▸ REQUIRED WORK: Please write out the lines of the data exactly, beginning with the first and ending with the line containing "from math import"; leave the pictures behind.

▸ GIVEN MATERIAL:
........
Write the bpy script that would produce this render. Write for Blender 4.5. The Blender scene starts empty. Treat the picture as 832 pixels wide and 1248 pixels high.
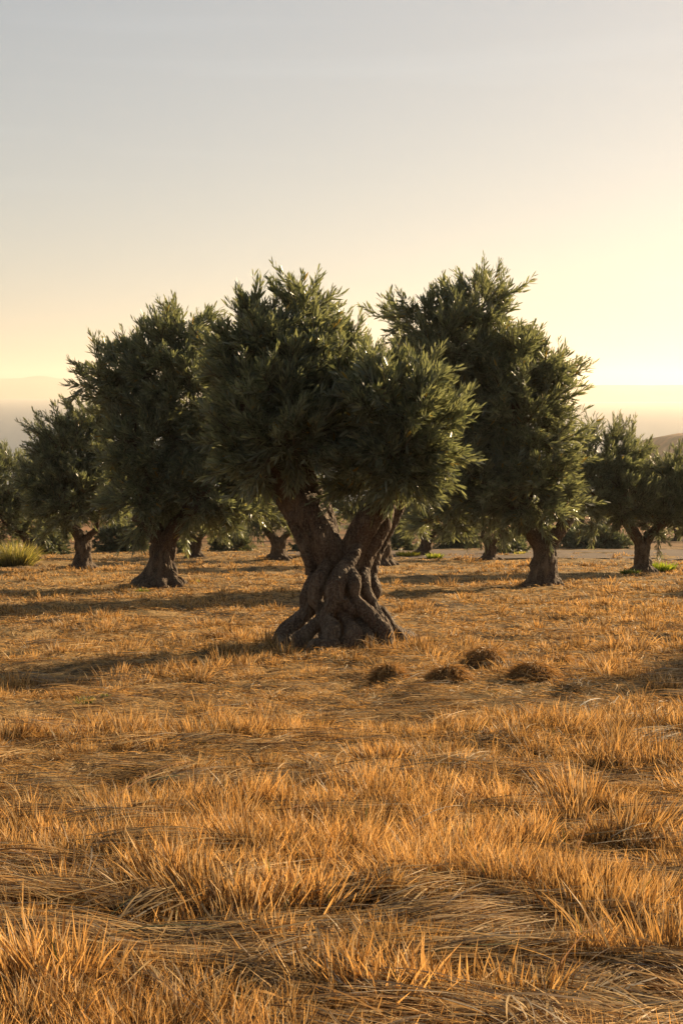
import bpy, math
import numpy as np
from math import radians as rad, sin, cos, tan, pi

# ------------------------------------------------------------------ camera / light
W, H, F = 832.0, 1248.0, 1714.0
PITCH = rad(4.9)
CAMH = 1.52
SUN_AZ, SUN_EL = 48.0, 19.0          # degrees right of the view, degrees above the horizon
S = bpy.context.scene
cam_d = bpy.data.cameras.new("camera")
cam_d.sensor_fit = 'VERTICAL'; cam_d.angle_y = 2*math.atan(H/2/F)
cam_d.clip_start = 0.05; cam_d.clip_end = 60000
cam = bpy.data.objects.new("camera", cam_d); S.collection.objects.link(cam)
cam.location = (0, 0, CAMH); cam.rotation_euler = (rad(90)-PITCH, 0, 0)
S.camera = cam

world = bpy.data.worlds.new("World"); S.world = world; world.use_nodes = True
nt = world.node_tree; bg = nt.nodes['Background']
sky = nt.nodes.new('ShaderNodeTexSky'); sky.sky_type = 'NISHITA'; sky.sun_disc = False
sky.sun_elevation = rad(SUN_EL); sky.sun_rotation = rad(SUN_AZ)
sky.altitude = 60; sky.air_density = 1.0; sky.dust_density = 0.6; sky.ozone_density = 1.0
tint = nt.nodes.new('ShaderNodeMix'); tint.data_type = 'RGBA'; tint.blend_type = 'MULTIPLY'
tint.inputs[0].default_value = 1.0; tint.inputs[7].default_value = (1.0, 0.875, 0.77, 1)
hs = nt.nodes.new('ShaderNodeHueSaturation'); hs.inputs['Saturation'].default_value = 1.0
nt.links.new(sky.outputs[0], hs.inputs['Color']); nt.links.new(hs.outputs[0], tint.inputs[6]); gm = nt.nodes.new('ShaderNodeGamma'); gm.inputs[1].default_value = 0.5   # added to flatten the sky's contrast and lift fill from its dim side
nt.links.new(tint.outputs[2], gm.inputs[0]); tc_ = nt.nodes.new('ShaderNodeTexCoord'); mp_ = nt.nodes.new('ShaderNodeMapping'); mp_.inputs['Scale'].default_value = (1.6, 1.6, 26); mp_.inputs['Rotation'].default_value = (0, rad(2), 0)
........
▸ WORKED SOLUTION:
Write the bpy script that would produce this render. Write for Blender 4.5. The Blender scene starts empty. Treat the picture as 832 pixels wide and 1248 pixels high.
import bpy, math
import numpy as np
from math import radians as rad, sin, cos, tan, pi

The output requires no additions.